• THE REQUEST:
Beginning with the line that contains "What Blender Python", retype the entries below exactly, ending with the line that contains "SC = bpy.context.scene". Leave out any pictures.

====== EXTRACTED ENTRIES ======

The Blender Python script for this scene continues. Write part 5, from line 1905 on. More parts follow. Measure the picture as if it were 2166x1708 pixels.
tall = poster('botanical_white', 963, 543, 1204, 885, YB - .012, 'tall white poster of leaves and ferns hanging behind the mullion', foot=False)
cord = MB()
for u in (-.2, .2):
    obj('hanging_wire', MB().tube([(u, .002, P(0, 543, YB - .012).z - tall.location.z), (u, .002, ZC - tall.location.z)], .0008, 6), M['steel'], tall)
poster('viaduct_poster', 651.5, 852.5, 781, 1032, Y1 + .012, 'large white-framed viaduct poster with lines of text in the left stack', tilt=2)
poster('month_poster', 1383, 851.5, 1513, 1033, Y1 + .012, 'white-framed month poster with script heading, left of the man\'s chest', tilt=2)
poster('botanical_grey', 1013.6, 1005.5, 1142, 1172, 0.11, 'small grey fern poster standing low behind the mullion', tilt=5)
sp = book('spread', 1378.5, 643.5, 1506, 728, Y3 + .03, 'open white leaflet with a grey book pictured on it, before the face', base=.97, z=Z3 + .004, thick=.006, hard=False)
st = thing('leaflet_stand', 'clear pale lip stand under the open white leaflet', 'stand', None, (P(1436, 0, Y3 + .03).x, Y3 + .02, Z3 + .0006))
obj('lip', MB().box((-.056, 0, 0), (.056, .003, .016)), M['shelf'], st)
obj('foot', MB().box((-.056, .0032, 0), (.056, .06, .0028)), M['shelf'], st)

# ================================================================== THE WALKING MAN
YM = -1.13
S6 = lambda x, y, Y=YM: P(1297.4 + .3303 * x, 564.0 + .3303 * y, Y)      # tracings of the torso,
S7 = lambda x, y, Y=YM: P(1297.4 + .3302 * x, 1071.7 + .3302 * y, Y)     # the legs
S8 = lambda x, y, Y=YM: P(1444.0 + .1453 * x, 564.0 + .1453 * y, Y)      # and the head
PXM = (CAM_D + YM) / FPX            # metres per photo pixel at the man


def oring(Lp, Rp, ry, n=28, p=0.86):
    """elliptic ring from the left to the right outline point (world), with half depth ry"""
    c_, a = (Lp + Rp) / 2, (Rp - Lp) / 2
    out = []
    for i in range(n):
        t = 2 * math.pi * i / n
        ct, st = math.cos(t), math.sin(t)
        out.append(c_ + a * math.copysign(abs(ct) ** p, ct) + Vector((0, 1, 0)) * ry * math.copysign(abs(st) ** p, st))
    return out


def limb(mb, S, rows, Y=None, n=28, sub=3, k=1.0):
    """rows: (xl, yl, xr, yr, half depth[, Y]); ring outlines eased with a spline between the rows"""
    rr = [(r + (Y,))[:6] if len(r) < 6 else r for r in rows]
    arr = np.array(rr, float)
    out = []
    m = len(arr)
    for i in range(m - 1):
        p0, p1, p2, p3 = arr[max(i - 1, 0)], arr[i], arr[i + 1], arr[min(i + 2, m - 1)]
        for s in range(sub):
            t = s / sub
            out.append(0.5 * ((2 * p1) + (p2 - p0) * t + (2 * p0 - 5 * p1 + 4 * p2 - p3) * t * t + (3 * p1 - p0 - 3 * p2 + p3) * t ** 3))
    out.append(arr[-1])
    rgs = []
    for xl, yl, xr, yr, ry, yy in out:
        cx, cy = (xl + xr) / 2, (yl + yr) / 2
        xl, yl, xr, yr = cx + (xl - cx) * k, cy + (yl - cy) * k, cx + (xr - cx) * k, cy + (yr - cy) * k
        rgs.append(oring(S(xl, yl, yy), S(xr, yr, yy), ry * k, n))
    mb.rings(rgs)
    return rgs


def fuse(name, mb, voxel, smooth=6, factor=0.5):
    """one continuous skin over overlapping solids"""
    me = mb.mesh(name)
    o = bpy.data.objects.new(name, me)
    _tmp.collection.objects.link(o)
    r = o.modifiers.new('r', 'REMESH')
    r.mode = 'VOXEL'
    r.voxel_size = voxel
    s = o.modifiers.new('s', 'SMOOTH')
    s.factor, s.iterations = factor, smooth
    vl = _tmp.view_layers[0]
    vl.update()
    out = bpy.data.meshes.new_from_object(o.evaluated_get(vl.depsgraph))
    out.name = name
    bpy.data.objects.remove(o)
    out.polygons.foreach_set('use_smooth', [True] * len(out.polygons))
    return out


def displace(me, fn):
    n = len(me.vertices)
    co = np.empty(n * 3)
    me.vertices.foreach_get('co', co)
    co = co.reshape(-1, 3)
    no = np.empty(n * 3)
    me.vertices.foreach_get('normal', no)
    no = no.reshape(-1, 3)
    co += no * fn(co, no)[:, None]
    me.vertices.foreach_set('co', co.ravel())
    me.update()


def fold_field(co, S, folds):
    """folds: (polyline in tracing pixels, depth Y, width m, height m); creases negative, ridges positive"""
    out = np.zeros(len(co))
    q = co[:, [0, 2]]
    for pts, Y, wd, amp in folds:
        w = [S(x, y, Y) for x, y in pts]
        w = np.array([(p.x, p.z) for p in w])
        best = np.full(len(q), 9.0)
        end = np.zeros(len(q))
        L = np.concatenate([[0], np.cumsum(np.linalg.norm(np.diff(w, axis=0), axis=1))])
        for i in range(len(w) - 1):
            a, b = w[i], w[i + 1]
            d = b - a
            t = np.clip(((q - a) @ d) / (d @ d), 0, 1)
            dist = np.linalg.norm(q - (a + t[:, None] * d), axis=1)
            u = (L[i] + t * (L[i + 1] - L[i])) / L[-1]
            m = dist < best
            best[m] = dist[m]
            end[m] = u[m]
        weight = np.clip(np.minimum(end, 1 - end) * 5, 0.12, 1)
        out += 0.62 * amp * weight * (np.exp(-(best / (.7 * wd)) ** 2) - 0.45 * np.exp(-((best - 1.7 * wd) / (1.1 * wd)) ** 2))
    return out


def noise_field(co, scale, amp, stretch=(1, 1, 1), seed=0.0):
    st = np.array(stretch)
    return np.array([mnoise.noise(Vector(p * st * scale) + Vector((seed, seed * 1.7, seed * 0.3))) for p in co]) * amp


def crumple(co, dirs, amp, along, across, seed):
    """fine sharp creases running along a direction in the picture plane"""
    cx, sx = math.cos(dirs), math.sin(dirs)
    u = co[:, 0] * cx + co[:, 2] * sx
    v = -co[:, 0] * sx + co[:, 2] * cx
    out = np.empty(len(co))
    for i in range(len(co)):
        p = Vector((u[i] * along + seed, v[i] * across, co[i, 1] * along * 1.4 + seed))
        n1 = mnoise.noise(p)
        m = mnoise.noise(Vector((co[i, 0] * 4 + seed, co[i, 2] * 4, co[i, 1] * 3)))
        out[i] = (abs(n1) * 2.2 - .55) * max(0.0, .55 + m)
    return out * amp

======
====== EXTRACTED ENTRIES ======

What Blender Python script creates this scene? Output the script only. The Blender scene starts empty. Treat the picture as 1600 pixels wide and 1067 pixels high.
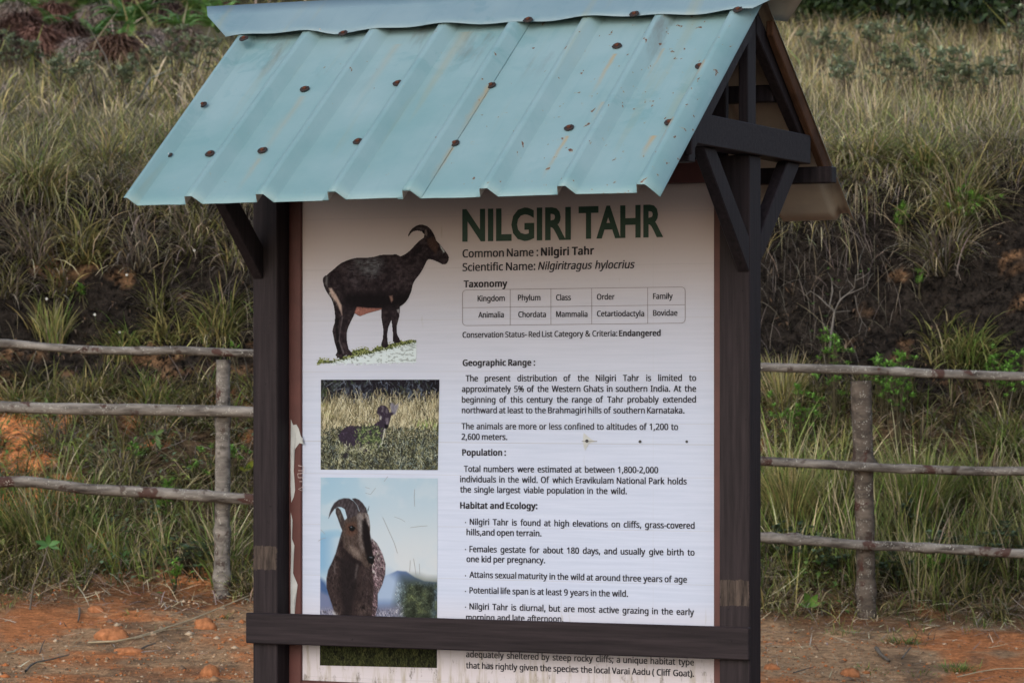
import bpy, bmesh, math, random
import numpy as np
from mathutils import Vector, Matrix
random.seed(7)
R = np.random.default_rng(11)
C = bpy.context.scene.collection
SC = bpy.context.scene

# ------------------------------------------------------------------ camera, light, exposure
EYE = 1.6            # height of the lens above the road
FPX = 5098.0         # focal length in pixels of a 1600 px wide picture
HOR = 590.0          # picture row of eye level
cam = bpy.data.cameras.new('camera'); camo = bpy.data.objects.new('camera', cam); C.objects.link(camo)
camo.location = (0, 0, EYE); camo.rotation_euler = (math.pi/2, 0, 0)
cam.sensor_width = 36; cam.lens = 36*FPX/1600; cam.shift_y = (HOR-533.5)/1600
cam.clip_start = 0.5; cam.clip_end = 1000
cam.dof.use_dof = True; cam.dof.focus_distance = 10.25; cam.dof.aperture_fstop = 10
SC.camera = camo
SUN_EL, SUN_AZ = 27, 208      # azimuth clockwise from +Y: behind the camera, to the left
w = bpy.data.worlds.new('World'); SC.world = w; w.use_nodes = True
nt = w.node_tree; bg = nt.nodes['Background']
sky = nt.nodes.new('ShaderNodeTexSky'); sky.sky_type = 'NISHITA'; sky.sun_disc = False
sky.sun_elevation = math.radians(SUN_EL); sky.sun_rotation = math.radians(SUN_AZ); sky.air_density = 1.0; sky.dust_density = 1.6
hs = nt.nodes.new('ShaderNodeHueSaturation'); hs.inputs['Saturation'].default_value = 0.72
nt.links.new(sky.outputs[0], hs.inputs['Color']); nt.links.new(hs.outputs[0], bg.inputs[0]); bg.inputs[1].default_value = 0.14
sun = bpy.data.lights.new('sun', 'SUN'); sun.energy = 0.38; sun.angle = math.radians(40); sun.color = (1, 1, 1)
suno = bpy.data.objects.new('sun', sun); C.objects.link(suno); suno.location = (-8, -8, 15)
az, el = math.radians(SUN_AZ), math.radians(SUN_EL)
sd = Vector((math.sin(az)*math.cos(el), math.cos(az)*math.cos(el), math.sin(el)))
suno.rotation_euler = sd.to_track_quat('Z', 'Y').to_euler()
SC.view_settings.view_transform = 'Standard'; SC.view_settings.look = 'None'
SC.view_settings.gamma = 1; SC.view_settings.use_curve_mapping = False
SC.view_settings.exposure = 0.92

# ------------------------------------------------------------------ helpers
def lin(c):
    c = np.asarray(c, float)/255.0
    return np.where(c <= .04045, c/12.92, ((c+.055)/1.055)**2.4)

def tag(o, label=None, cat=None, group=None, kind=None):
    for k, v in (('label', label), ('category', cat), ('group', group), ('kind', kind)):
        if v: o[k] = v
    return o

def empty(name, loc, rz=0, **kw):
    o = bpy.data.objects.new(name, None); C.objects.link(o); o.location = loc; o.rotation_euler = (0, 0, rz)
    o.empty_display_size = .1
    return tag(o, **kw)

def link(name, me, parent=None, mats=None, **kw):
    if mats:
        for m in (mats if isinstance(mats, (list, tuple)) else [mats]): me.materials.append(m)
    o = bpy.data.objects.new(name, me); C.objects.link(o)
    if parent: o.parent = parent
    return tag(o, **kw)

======

• COMPLETED TASK:
What Blender Python script creates this scene? Output the script only. The Blender scene starts empty. Treat the picture as 1600 pixels wide and 1067 pixels high.
import bpy, bmesh, math, random
import numpy as np
from mathutils import Vector, Matrix
random.seed(7)
R = np.random.default_rng(11)
C = bpy.context.scene.collection
SC = bpy.context.scene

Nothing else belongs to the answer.